実質生活としての京都
Introduction





都は1200年以上の歴史を持つ古い都市です。8世紀末の造営以来、基本的な都市区画がほとんど改変されることなく現在まで継承されている、世界的に見ても極めてユニークな都市だと言えます。確かに、京都は東京のような膨張的に発展する場所ではありません。しかし、京都が古代から中世の終わりまで日本の首都であり、その機能を実際に果たしてきたことは事実です。その期間は実に900年に及びます。首都の宿命として幾度も戦乱の中心になったにもかかわらず、京都はけっして廃れることはありませんでした。しかもこの都市の生命力は現在においても連綿と息づいています。 東京の首都機能がわずか150年で限界をむかえた今、それにかわる都市の概念を私達はいまだ打ち出せずにいます。しかし京都はその8倍もの歴史を見事に蓄積し、それを保ったまま現在に至っています。この理由は複雑で、明快な回答をもって性急に断言するべきものではないと思われます。ただ私達に言えるのは、京都という1200年の時空を蓄積し熟成させたに都市の生活そのものにアクセスすることで、現在と未来に対する「何か」が見えてくるのではないかということです。その素材を、京都は無限に含んでいると私達は考えています。

京都という都市が1200年の歴史を持ち、世界文化遺産の宝庫であることは周知の事実です。しかし、京都はそれだけの都市ではありません。そこには今でも大勢の人々が普通の暮らしを営んでいます。そこに住まう人々の素顔や京都での「住まい方」を捉えることは、時代や文化を超えて京都を見る視点であるといえます。京都の実質的な生活を、私たちは京都在住の様々な人々の住まいを通して考察しようと思いました。 今では少なくなった大家族、一人暮らしの学生や社会人、京都独特の町屋を守り住んでいる人々、そして老人たちの住まい、外国人たちの京都での住まい方など、そこには今の京都を実際に生活する多彩な人々の姿が息づいています。そこには家族制度を幻想とする住まいとは、異質で新鮮な「住まい」が現れてきます。一人暮しの老人も、ゲイやレズビアンの同居生活も現代の家族であり住まいなのではないでしょうか。私たちは今、京都に住まう様々な人々を取材中です。そのカテゴリーは家族、一人暮し、学生、老人、同性愛、外国人など様々です。今回はまず、京都造形芸術大学の女子学生の部屋をご案内します。
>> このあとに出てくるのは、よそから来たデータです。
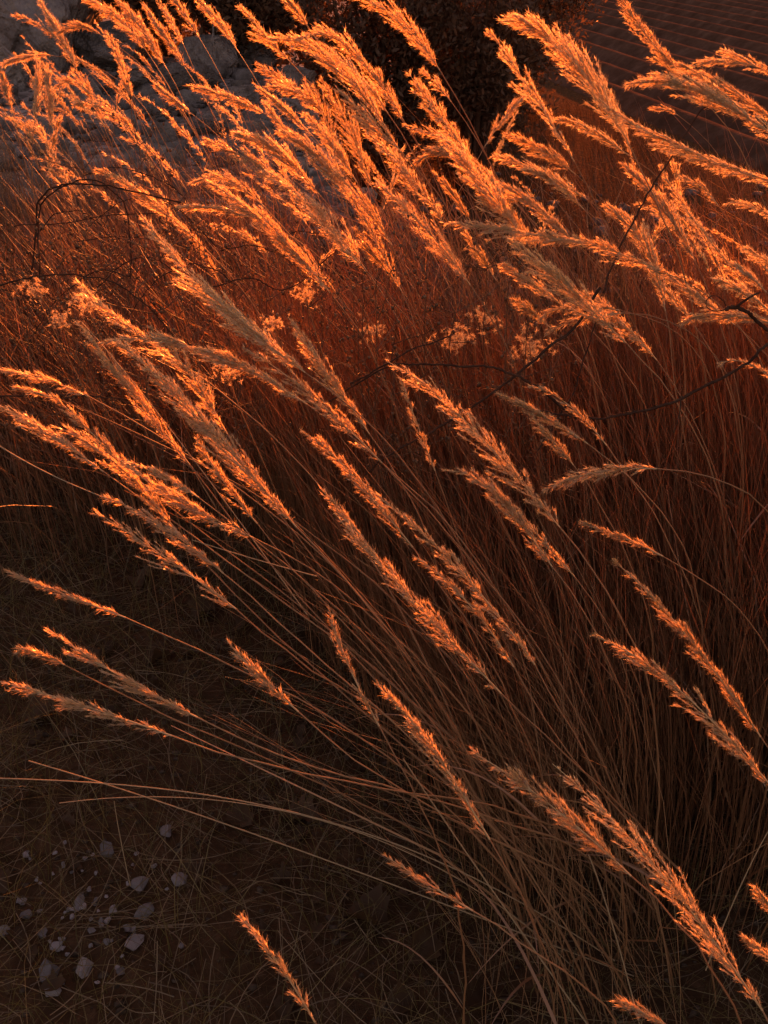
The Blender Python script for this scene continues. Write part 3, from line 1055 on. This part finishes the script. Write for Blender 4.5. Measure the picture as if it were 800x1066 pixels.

QTVR(QuickTime Virtual Reality)という新しい画像表現を用いて、学生たちの部屋を訪ねてみて下さい。そこには、彼らの独自の住まい方が息づいています。 Virtual Kyoto Style学生版は、決して京都の仮の生活ではなく、今を生き、歴史や文化との新鮮な出会いを通過している20代の学生の新鮮な生活なのです。彼らの眼に写る京都、彼らが感じ取る京都の歴史や文化とは、決して観光ガイドに載っている京都のステレオタイプではありません。
京都という世界文化のブラックホールに「住まう」こと、それは魔界や異界となった歴史物語に接近するだけでなく、過去と未来、時間と空間を併せ持つ「間界」に住むことの愉楽だとも言えます。
私たち京都造形芸術大学メディア美学研究センターでは、京都の伝統文化とデジタル・マルチメディア技術とを有機的に統合する「デジタル・ジャパネスク」プロジェクトの中に、Virtual Kyoto Style(実質京都生活)というQTVRプロジェクトを位置づけました。「京都を住まう」ことの小さな冒険を記録し、世界中のWebが織り成すInterzoneに彼らの部屋が移植されるのです。